From “I wanna…” to Awana…

July 29, 2008 at 8:36 am (Uncategorized)

I used to wonder what it would be like to have lived in the days when Jesus would walk into a town and begin to do His marvelous works. I thought, “How I’d love to just sit and watch Him move through a crowd of people — adjusting His demeanor and actions to fit each person’s need.” There’d be a sick one who’d be made well; there’d be a broken-hearted person whom He would release from the smothering debris of a devastated relationship. He’d confront the proud and bigoted, the better-than-you and the goody-two-shoes who always picture themselves as a bit above others due to their supposed moral excellence. And then He would quietly sit down by the side of the some rejected, scorned and bitterly resented person and declare that here, too, was “a son of Abarham” — just as He once did for Zacchaeus.

But what would He do when He came ’round to me?

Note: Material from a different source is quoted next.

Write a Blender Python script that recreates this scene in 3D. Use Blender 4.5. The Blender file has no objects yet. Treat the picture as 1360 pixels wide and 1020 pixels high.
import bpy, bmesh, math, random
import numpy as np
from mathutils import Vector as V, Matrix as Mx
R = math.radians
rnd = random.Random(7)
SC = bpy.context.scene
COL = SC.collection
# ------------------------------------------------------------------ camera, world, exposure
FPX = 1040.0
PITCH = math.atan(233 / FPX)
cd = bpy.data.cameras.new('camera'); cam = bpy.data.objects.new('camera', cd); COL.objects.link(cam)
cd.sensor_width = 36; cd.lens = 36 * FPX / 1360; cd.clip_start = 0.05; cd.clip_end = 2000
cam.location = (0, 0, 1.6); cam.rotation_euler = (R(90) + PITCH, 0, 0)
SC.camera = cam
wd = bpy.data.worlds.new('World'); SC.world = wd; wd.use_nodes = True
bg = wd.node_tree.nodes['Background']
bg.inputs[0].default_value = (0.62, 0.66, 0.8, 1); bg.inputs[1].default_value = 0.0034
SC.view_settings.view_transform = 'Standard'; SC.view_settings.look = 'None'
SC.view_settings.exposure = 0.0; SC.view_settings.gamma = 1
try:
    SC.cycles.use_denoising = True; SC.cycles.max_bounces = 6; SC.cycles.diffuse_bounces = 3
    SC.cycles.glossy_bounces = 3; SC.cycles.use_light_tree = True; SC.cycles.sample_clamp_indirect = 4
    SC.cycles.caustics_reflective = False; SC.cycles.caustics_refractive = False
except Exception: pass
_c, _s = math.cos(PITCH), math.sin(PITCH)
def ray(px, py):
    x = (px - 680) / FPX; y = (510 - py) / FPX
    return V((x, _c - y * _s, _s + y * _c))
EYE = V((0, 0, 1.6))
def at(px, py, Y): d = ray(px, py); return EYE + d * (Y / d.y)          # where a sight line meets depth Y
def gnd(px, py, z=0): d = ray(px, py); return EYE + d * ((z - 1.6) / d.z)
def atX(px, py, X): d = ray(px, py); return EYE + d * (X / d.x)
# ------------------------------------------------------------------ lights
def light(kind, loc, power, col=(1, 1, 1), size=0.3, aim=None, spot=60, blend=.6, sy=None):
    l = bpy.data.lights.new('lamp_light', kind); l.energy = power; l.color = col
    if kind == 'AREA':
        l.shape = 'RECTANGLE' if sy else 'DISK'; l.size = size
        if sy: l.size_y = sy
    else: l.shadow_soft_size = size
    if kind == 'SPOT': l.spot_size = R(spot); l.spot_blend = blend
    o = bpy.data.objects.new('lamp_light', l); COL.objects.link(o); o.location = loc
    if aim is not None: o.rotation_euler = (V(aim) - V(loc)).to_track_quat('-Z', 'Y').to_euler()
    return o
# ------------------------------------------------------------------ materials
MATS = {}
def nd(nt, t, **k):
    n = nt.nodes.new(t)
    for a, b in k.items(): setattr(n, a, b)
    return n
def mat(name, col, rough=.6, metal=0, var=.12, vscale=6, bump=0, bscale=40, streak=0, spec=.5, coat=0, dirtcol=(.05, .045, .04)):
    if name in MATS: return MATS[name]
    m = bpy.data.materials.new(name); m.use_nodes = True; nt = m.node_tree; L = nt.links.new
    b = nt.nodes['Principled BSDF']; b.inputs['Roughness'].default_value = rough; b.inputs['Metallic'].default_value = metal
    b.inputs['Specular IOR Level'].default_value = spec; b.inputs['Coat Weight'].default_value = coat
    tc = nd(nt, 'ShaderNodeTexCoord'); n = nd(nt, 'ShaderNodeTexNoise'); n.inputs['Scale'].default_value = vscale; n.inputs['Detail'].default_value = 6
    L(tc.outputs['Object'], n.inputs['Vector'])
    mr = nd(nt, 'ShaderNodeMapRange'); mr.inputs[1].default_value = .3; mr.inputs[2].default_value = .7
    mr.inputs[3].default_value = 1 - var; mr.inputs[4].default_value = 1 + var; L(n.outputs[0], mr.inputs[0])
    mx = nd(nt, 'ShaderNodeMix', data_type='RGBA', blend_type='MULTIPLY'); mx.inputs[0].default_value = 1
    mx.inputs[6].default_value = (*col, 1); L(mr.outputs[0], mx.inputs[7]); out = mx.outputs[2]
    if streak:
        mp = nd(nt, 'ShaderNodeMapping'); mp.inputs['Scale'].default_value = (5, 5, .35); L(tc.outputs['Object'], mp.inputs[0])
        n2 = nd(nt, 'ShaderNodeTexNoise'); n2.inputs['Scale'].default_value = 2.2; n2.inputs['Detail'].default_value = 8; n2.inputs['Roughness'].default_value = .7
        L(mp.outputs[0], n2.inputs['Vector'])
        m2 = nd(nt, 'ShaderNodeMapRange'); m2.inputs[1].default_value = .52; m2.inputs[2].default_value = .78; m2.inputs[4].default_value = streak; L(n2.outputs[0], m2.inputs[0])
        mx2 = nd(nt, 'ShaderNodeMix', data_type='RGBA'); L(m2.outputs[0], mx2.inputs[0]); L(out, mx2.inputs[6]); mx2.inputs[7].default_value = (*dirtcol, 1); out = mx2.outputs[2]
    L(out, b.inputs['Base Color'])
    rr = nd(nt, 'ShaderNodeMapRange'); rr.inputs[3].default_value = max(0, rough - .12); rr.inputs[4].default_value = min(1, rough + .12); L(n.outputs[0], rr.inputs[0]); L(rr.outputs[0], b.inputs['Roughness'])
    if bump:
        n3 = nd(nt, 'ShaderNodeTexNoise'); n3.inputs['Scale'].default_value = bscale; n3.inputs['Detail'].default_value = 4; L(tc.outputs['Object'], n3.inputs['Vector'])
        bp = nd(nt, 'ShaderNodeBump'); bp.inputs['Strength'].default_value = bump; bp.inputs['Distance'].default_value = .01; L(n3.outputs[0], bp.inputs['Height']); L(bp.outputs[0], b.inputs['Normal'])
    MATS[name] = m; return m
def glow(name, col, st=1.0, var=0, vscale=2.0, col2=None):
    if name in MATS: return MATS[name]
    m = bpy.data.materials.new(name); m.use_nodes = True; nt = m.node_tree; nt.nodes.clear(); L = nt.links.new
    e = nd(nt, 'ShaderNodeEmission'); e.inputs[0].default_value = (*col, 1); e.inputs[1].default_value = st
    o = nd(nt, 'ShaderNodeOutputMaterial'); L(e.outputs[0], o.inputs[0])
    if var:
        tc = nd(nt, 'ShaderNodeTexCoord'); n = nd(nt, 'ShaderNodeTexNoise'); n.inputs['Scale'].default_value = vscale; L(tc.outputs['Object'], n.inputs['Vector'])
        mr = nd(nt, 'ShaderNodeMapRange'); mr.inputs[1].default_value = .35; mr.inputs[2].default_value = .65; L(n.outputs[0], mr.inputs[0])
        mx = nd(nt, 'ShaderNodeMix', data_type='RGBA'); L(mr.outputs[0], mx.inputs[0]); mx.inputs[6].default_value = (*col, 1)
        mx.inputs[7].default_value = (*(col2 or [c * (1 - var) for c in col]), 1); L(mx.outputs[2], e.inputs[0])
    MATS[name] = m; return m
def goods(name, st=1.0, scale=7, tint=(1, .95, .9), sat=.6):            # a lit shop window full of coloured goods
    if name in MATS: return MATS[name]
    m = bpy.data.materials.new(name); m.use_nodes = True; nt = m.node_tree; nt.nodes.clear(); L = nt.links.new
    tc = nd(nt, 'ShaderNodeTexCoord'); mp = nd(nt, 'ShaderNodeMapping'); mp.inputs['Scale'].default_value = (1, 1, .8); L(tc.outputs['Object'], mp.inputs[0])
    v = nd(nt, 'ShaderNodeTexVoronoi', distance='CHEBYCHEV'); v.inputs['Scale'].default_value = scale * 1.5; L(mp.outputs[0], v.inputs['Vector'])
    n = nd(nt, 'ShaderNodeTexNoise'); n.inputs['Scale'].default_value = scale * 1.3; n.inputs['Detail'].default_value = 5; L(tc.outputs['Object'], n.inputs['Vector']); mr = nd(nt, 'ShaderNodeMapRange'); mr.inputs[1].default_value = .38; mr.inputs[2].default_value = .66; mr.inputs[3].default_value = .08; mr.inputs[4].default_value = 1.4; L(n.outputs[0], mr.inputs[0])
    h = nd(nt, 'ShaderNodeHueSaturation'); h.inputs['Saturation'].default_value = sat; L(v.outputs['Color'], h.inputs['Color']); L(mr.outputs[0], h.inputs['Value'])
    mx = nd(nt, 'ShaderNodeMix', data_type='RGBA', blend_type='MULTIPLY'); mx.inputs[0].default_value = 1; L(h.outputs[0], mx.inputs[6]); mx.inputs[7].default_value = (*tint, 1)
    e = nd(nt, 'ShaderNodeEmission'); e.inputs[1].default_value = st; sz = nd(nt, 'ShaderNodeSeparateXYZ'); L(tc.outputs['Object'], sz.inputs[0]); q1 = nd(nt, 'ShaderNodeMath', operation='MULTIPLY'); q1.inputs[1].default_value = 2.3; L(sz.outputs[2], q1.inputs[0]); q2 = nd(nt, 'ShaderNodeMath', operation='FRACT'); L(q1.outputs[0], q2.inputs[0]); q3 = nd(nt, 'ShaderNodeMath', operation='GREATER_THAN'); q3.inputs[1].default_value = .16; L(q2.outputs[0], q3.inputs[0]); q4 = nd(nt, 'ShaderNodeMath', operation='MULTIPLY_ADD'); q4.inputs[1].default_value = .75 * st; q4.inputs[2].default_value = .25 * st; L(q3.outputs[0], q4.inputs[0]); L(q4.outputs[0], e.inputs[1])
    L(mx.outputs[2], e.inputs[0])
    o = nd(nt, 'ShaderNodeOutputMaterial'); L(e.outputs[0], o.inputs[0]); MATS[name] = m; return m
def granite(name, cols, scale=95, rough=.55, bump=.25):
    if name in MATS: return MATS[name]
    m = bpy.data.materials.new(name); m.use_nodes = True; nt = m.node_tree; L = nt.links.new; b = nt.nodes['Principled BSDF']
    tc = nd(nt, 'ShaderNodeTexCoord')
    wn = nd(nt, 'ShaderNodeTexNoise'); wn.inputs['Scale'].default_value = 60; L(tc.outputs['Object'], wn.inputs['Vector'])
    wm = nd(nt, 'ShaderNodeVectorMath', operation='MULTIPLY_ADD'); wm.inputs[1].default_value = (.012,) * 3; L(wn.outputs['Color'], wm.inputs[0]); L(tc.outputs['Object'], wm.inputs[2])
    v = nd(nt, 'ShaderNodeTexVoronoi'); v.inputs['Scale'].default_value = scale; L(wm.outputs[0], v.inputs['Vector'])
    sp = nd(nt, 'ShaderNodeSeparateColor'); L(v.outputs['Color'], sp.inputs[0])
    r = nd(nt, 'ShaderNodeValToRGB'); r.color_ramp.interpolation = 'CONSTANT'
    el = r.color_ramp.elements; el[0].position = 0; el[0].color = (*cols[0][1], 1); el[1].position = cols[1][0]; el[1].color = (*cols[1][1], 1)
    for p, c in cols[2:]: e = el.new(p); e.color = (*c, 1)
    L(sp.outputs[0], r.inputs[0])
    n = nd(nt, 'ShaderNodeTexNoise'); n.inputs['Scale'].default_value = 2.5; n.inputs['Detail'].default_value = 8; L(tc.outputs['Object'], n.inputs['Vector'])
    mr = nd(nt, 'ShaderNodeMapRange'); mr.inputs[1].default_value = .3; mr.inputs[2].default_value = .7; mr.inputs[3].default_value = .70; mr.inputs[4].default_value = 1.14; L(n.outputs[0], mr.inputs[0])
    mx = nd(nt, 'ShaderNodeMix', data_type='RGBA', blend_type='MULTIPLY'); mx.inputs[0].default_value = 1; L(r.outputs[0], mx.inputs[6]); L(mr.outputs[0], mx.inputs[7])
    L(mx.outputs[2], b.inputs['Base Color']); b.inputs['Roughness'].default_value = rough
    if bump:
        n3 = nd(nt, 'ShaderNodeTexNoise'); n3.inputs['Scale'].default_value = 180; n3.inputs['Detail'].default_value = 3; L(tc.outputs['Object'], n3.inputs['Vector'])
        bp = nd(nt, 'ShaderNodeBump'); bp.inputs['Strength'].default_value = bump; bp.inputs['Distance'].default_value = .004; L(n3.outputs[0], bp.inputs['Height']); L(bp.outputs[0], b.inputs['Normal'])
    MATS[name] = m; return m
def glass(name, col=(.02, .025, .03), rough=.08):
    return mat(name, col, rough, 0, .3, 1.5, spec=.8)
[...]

I’d like to believe that He’d stand there for a moment — a smile playing about His lips — and then take my face in His hands and whisper the words that would redirect and realign my life — from heart to outward practice — with His good purpose. I’d like to think that He would bend low and murmur into my ear the words that dispell the enduring pain of an old wound or wrong notion. And I think He’d do that — every bit of it. And then hold me for a moment in His warm and healing embrace. <Whew! Just thinking about that is enough to make your eyes sweat, isn’t it?!>

But I’m afraid there’s something He’d have to do first. . .a kind of clearing of the ground of my heart — a removing of the vestiges of MY kingdom in order to build HIS kingdom there. I think He’d deal with my horrid “I wanna…” list.  It’s not that anything I want is sinful in itself. It isn’t. It’s just that it by-passes the cross — my cross. My “I wanna. . .” list has nothing on it that doesn’t please or satisfy me in some way. It is filled with a thousand sweet traditions and laden with precious memories. It has all the things I like to do, just the way I like to have them done. It contains hymns, and styles of church worship, and types of people, and political parties. It has every one of the things I am most passionate about — the things I can get most heated over. . .except for Jesus.

Try as I might to include Him on my “I wanna. . .” list, He refuses to stay there. I stick Him in with my personal preferences only to find Him later hanging around with people and in places that I would never dream of being with or in. Is He wrong? Is Jesus wrong? . . .or am I?

We recently decided — as church — to begin the Awana Children’s ministry as an outreach to the more than 7000 children under 18 in our Zip Code area. Now I like children . . . on paper and in theory. But I’ve had six children of my own and I know that they’re a bit like spider monkeys (which I’ve also had): They’re cute and lovable from a distance but a  pile of work and stinky close up! And, to be honest, the “new” and “fun” wears off pretty quickly with kids. They’re loud and noisy, unmanageable as a herd of buffalo, and (if you’re the Pastor) you HAVE to wear that little smile mask whenever they’re around, regardless of whether they’ve just broken the Wesleyan Women’s Bowling trophy (that you’ll be slow-roasted for having allowed) or not! Which brings me to this thought. . .

“I DON’T Wanna. . .’Awana’!”

. . .but Jesus does.

Now, (and this is the important part), whoever wins in this contest of wills is the real “lord of my life”.  No matter what I say about Jesus being Lord on Sunday, if He doesn’t set the priorities of my life Monday-Saturday, too, then I’m the boss. . .not Him. And, if He’s not my Lord, He can’t be my Savior. So, this is really important, isn’t it?

I won’t tell you her name, but we have a beautiful 82 year old southern lady in our congregation — a woman who is in every ounce of her being a true gentlewoman. When our Awana missionary recently spoke on a Sunday morning, L. came forward after the service to chat for a moment. There are many things I want to do when I eventually reach 82 –  and being around a bunch of screaming kids hasn’t once appeared on that list. But L. looked the man full in the face and, in her lovely soft southern accented voice, she told him that she wants to help with the children. “I wanna help.” And right there Jesus shows up!

<You can’t see what goes on on this side of the keyboard and normally that’s a good thing. But I just want to testify that, even as I typed those words, I just had to stop and deal with more “eye-sweat”. >

THAT’S what the title means: “From “I wanna. . .” to Awana.” Here is a woman who gets it! She is right in there where Jesus is, doing exactly what He is doing! And whether she ever hears His audible voice or feels His physical touch in this world, she is going to hear Him and touch Him in the voices and the bodies of those children!

Matthew 25:40 (NKJV) ”And the King will answer and say to them, ‘Assuredly, I say to you, inasmuch as you did it to one of the least of these My brethren, you did it to Me.’
Lord, lead me from “I wanna. . .” to wherever and whatever YOU want me to be and do.